I find it easier to live/visit an area if I have a feel for the way things seem to work there, so naturally now that I live in Palo Alto I feel the need to understand things. I haven't been here nearly long enough to get anything definite, but there are some interesting things that I've noticed.
From a photographic point of view this promises to be very nice. Of course, I won't see any of my negatives until I get back, but so be it.
- While the Bay is very heavily urbanized and quite big (San Jose is almost 50 miles from SF proper, for example, and it's uninterrupted city between those two points), it seems to have managed to avoid L.A.'s devil-may-care sprawling.

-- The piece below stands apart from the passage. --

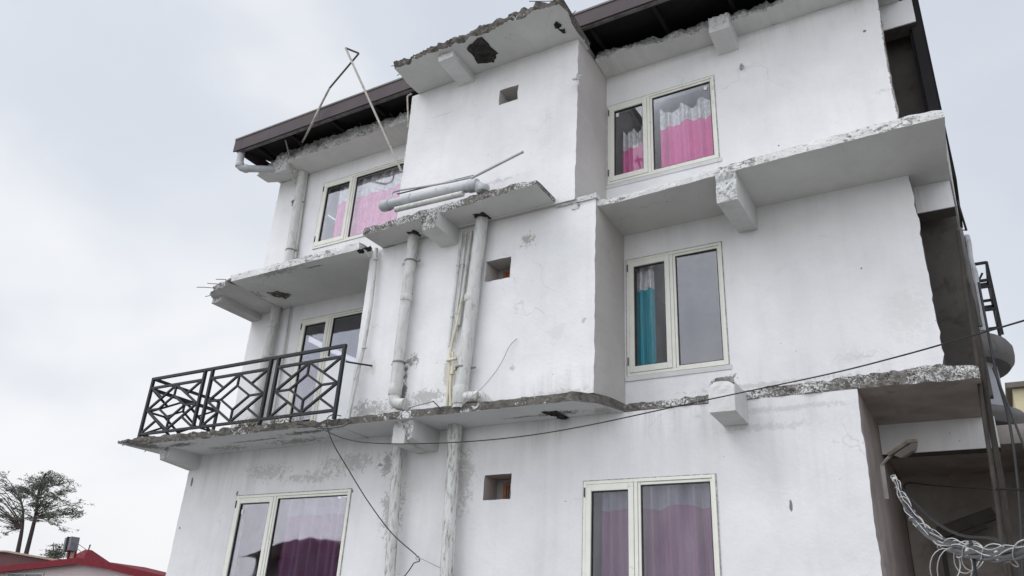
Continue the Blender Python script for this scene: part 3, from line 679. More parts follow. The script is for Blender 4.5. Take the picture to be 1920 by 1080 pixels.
# beam ends -------------------------------------------------------------------
def beam_end(x0, x1, y0, y1, zt, zb0, zb1, mats, broken=0.04, cut=0.0, seed=0.0, name='beam_end', roundtop=0.0):
    """stub of a beam that sticks out under a slab: front face y0 broken rough, cut slants the front back towards the bottom left"""
    b = MB(); n = 7; nx, nzr = 8, 8
    front = []
    for i in range(nx + 1):
        for j in range(nzr + 1):
            u, v = i / nx, j / nzr
            x = x0 + (x1 - x0) * u; zb = zb0; z = zb + (zt - zb) * v
            z -= roundtop * (abs(u - 0.5) * 2) ** 3 * v
            y = y0 + broken * (nz3(x, seed, z, 7) + 0.6 * nz3(x, seed + 2, z, 21)) * (0.3 + 0.7 * v) + cut * (1 - v) * (1 - u)
            if roundtop: y += 0.5 * roundtop * v ** 4
            front.append(Vector((x, y, z)))
    k = nzr + 1
    b.add(front, [(i * k + j, (i + 1) * k + j, (i + 1) * k + j + 1, i * k + j + 1) for i in range(nx) for j in range(nzr - (1 if roundtop else 0))], 0)
    if roundtop: b.add(front, [(i * k + nzr - 1, (i + 1) * k + nzr - 1, (i + 1) * k + nzr, i * k + nzr) for i in range(nx)], 2)
    def side(idx, mi):
        back = []
        for q in idx:
            p = front[q]; t = (p.z - zb0) / (zt - zb0)
            back.append(Vector((p.x, y1, zb1 + (zt - zb1) * t)))
        vs = [front[q] for q in idx] + back; nn = len(idx)
        b.add(vs, [(a, a + 1, nn + a + 1, nn + a) for a in range(nn - 1)], mi)
    side([j for j in range(k)], 1); side([nx * k + j for j in range(k)], 1)
    side([i * k for i in range(nx + 1)], 1); side([i * k + nzr for i in range(nx + 1)], 2 if roundtop else 1)
    return b.build(name, mats, BLD)
M['beam_stub'] = plaster('stub_paint', (0.47, 0.465, 0.455), (0.70, 0.695, 0.69), grime=1.3, tops=((3.12, 0.14, 0.9),))
BM_ = [M['edge_white'], M['beam']]
BMP = [M['beam'], M['beam']]
beam_end(-2.52, -2.20, 9.50, 10.0, 9.16, 8.86, 8.80, BM_, 0.06, seed=1)
beam_end(-2.42, -2.15, 8.95, 10.0, 5.92, 5.47, 5.55, BM_, 0.05, seed=2)
beam_end(-2.66, -2.35, 8.92, 9.52, 3.09, 2.66, 2.64, [M['beam_stub'], M['beam_stub'], M['edge_mid']], 0.012, seed=3, roundtop=0.07)
b_ = MB(); 
beam_end(-12.60, -12.28, 8.80, 9.52, 2.97, 2.74, 2.68, BM_, 0.03, cut=0.1, seed=4)
beam_end(-7.27, -6.96, 8.82, 9.52, 2.97, 2.68, 2.63, [M['rubble'], M['beam']], 0.03, cut=0.22, seed=5)
beam_end(-6.87, -6.54, 8.34, 8.97, 6.07, 5.80, 5.78, [M['rubble'], M['beam']], 0.03, cut=0.1, seed=6)
beam_end(-6.76, -6.46, 8.20, 8.90, 9.07, 8.94, 8.90, BM_, 0.03, seed=7)
bx1 = at(578, 298, Y=10.0).x
beam_end(bx1 - 0.32, bx1, 9.44, 10.0, 9.30, 8.88, at(577, 320, Y=10.0).z, [M['rubble_pale'], M['beam']], 0.07, seed=8)
beam_end(-12.29, -12.02, 8.98, 10.0, 5.93, 5.76, 5.76, [M['rubble'], M['beam']], 0.05, seed=9)
# cross beams of the side gallery and the porch
for (x0, x1, Y, z0, z1, ym) in ((-0.168, 0.27, 10.34, 5.50, 5.898, 10.62), (-0.168, 0.27, 10.34, 8.62, 9.068, 10.62), (XLR + 0.006, 0.24, 11.18, 2.56, 2.948, 11.45)):
    b = MB(); b.box((x0, Y, z0), (x1, Y + 0.02, z1), 0); b.box((x0, Y + 0.022, z0 + 0.001), (x1, ym, z1), 1)
    b.build('cross_beam', [M['wall_u'], M['gallery']], BLD)  # dark body behind the pale face: underside shade put into the colour
b = MB()
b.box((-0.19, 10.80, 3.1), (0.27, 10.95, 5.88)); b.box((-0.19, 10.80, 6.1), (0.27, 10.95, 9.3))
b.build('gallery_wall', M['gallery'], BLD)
b = MB()
b.box((XLR + 0.01, 13.2, GZ), (0.75, 13.35, 2.9)); b.box((XLR + 0.008, 11.46, 2.66), (0.6, 13.19, 2.90)); b.box((0.62, 10.3, GZ), (0.72, 13.19, 2.85))
b.build('porch_wall', M['porch'], BLD)
b = MB(); p0 = at(1790, 1010, Y=12.6)
b.bar(at(1760, 1000, Y=12.7), at(1865, 962, Y=12.7), 0.16, 0.1); b.bar(at(1770, 1018, Y=12.7), at(1850, 985, Y=12.7), 0.07, 0.08)
b.bar(at(1764, 1005, Y=12.9), at(1790, 1160, Y=12.9), 0.06, 0.06)
b.build('porch_awning_frame', M['gallery'], BLD)
b = MB(); b.box((0.20, 10.42, 6.0), (0.33, 10.50, 9.9)); b.box((0.16, 10.51, 6.0), (0.36, 12.0, 10.4)); b.build('side_cladding', M['void'], BLD)

# roof ------------------------------------------------------------------------
YF, ZF0, ZF1 = 8.9, 9.30, 9.63
RX0, RX1 = at(440, 270, Y=YF).x, 0.37
b = MB()
vs = []
for x in (RX0 + 0.03, RX1):
    vs += [(x, YF + 0.04, ZF0 + 0.12), (x, YF + 0.04, ZF1 - 0.02), (x, 14.2, ZF1 + 1.25), (x, 14.2, ZF0 + 1.35)]
b.add(vs, [(0, 1, 2, 3), (7, 6, 5, 4), (0, 4, 5, 1), (1, 5, 6, 2), (2, 6, 7, 3), (3, 7, 4, 0)])
roof = b.build('roof', M['void'], BLD)
b = MB()
for x0, x1 in ((RX0, RX0 + 0.22), (RX0 + 0.224, -10.2), (-10.196, -8.0), (-7.996, -5.5), (-5.496, -2.9), (-2.896, RX1)):
    b.box((x0, YF, ZF0 + 0.02), (x1, YF + 0.03, ZF1), 0, jit=0.002)
b.box((RX0, YF + 0.032, ZF0 + 0.06), (RX0 + 0.025, YF + 2.2, ZF1 - 0.02), 0)
b.box((RX0, YF - 0.012, ZF1 - 0.025), (RX1, YF - 0.001, ZF1 + 0.012), 1)
b.build('fascia', [M['fascia'], M['rod_dark']], roof)
b = MB(); b.box((RX0 + 0.1, YF + 0.034, ZF0 + 0.0), (RX1, YF + 0.10, ZF0 + 0.09), 0)
b.tube([(RX0 + 0.3, YF + 0.16, ZF0 + 0.14), (RX1, YF + 0.16, ZF0 + 0.14)], 0.055, 8)
b.build('gutter', M['fascia_lip'], roof)
for x in (-12.2, -11.2, -10.1, -9.0, -4.4, -3.3, -2.2, -1.1):
    MB().box((x, YF + 0.12, ZF0 + 0.10), (x + 0.06, YF + 0.9, ZF0 + 0.18)).build('rafter_end', M['void'], roof)
b = MB(); b.box((XL, 10.5, 9.36), (RX1 - 0.1, 10.6, 10.0)); b.build('added_void_backing', M['void'], BLD)  # added black wall that keeps the roof gap dark

# windows -----------------------------------------------------------------------
def ring(b, x0, x1, z0, z1, w, y0, y1, mi=0, wb=None, wt=None):
    wb = wb or w; wt = wt or w
    b.box((x0, y0, z0), (x0 + w, y1, z1), mi); b.box((x1 - w, y0, z0), (x1, y1, z1), mi)
    b.box((x0 + w, y0 + 0.001, z0), (x1 - w, y1 - 0.001, z0 + wb), mi); b.box((x0 + w, y0 + 0.001, z1 - wt), (x1 - w, y1 - 0.001, z1), mi)
def window(w, Y, xm, gl, label=None, stickers=(), sash_b=0.09, gl2=None):
    x0, x1, z0, z1 = w
    b = MB(); fy0, fy1 = Y - 0.018, Y + 0.075
    ring(b, x0, x1, z0, z1, 0.04, fy0, fy1, wb=0.045)
    b.box((xm - 0.02, fy0 + 0.002, z0 + 0.045), (xm + 0.028, fy1 - 0.002, z1 - 0.04))
    fr = b.build('window', M['frame'], BLD, bevel=0.004)
    if label: fr['label'] = label
    b = MB(); ring(b, x0 - 0.012, x1 + 0.012, z0 - 0.010, z1 + 0.014, 0.013, Y - 0.010, Y + 0.03, wt=0.015, wb=0.011)
    for v in b.v: v.x += 0.004 * noise.noise(v * 9); v.z += 0.004 * noise.noise(v * 7)
    b.build('sealant', M['sealant'], fr)
    # casement leaf
    b = MB(); sx0, sx1, sz0, sz1 = x0 + 0.043, xm - 0.023, z0 + 0.049, z1 - 0.044
    ring(b, sx0, sx1, sz0, sz1, 0.072, Y - 0.026, Y + 0.045, wb=sash_b, wt=0.085)
    b.build('sash', M['frame'], fr, bevel=0.005)
    b = MB(); ring(b, sx0 + 0.0725, sx1 - 0.0725, sz0 + sash_b + 0.0005, sz1 - 0.0855, 0.012, Y - 0.004, Y + 0.03); 
    fx0, fx1, fz0, fz1 = xm + 0.031, x1 - 0.043, z0 + 0.048, z1 - 0.043
    ring(b, fx0 + 0.0355, fx1 - 0.0355 + 0.012, fz0 + 0.0265, fz1 - 0.0355, 0.012, Y + 0.006, Y + 0.04)
    b.build('gasket', M['gasket'], fr)
    b = MB(); ring(b, fx0, fx1 + 0.012, fz0, fz1, 0.035, Y - 0.006, Y + 0.05, wb=0.026); b.build('glazing_bead', M['frame'], fr, bevel=0.004)
    b = MB(); b.box((sx0 + 0.06, Y + 0.012, sz0 + sash_b - 0.01), (sx1 - 0.06, Y + 0.016, sz1 - 0.075)); b.build('pane', M[gl], fr)
    b = MB(); b.box((fx0 + 0.025, Y + 0.020, fz0 + 0.016), (fx1 - 0.012, Y + 0.024, fz1 - 0.025)); b.build('pane', M[gl2 or gl], fr)
    for zz in (z0 + 0.16, z1 - 0.20):
        b = MB(); b.box((x0 + 0.014, Y - 0.034, zz), (x0 + 0.026, Y - 0.0185, zz + 0.12)); b.build('hinge', M['gasket'], fr)
    for (u, zz) in stickers:
        b = MB(); b.box((u, Y + 0.0085, zz), (u + 0.05, Y + 0.0115, zz + 0.075)); b.build('sticker', M['sticker'], fr)
    return fr
def xat(px, py, Y): return at(px, py, Y=Y).x
window(WUR, YU, xat(1217, 260, YU), 'glass', stickers=((WUR[0] + 0.14, WUR[3] - 0.24), (WUR[1] - 0.17, WUR[3] - 0.22)))
window(WUL, YU, xat(655, 395, YU), 'glass')
window(WMR, YM, xat(1261, 580, YM), 'glass', gl2='glass_mirror')
window(WML, YM, xat(612, 650, YM), 'glass_dim')
window(WLR, YL, xat(1193, 1000, YL), 'glass_dim')
window(WLL, YL, xat(505, 1000, YL), 'glass_dim', stickers=((WLL[0] + 0.15, WLL[3] - 0.30),))
# thin sills / render bands round the frames
for w, Y in ((WUR, YU), (WMR, YM)):
    MB().box((w[0] - 0.03, Y - 0.014, w[2] - 0.07), (w[1] + 0.04, Y + 0.05, w[2] - 0.004), jit=0.004).build('sill', M['beam'], BLD)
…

- Bay traffic is way better than L.A.; there are, I suspect, a similar number of cars on the road, but the drivers don't seem to dive in front of you the way they do in L.A., and most of them are relatively law abiding, save one point.
- I'm doing 75 on the 101 and getting passed by people doing 85, 90. Okay, fine. This happens in Santa Barbara or L.A., too. But it doesn't happen constantly like it does here; I'm in the bottom 25% of drivers in terms of speed.
- It's a lot easier to get across the Bay than you think; I found the bridge on 84 to Fremont purely by accident, and driving across it I could see plenty of other bridges.
- There's a lot of wildlife preserves and other parks in this area; I spent about an hour in one of the local ones, which was free, the girl at the visitor's desk was reasonably cheerful, and all I paid was the $3 toll to get back across the bridge.
- Most cities that I've been in have three levels of road: you have freeways, major thoroughfares (think State St., Cathedral Oaks, Haley here, or Sepulveda in L.A.), and teeny little side roads where people live. At least around here, they've added a fourth category, intermediate between freeways and major thoroughfares, called expressways; they behave like freeways with more exits that go slower.
- The whole traffic control situation is very strange. They have carpool lanes on the expressways that you seem to need to get into to exit; I presume that's legal. But either the locals are used to it or it's better designed than I thought, because it seems to function reasonably well.
From a photographic point of view this promises to be very nice. Of course, I won't see any of my negatives until I get back, but so be it.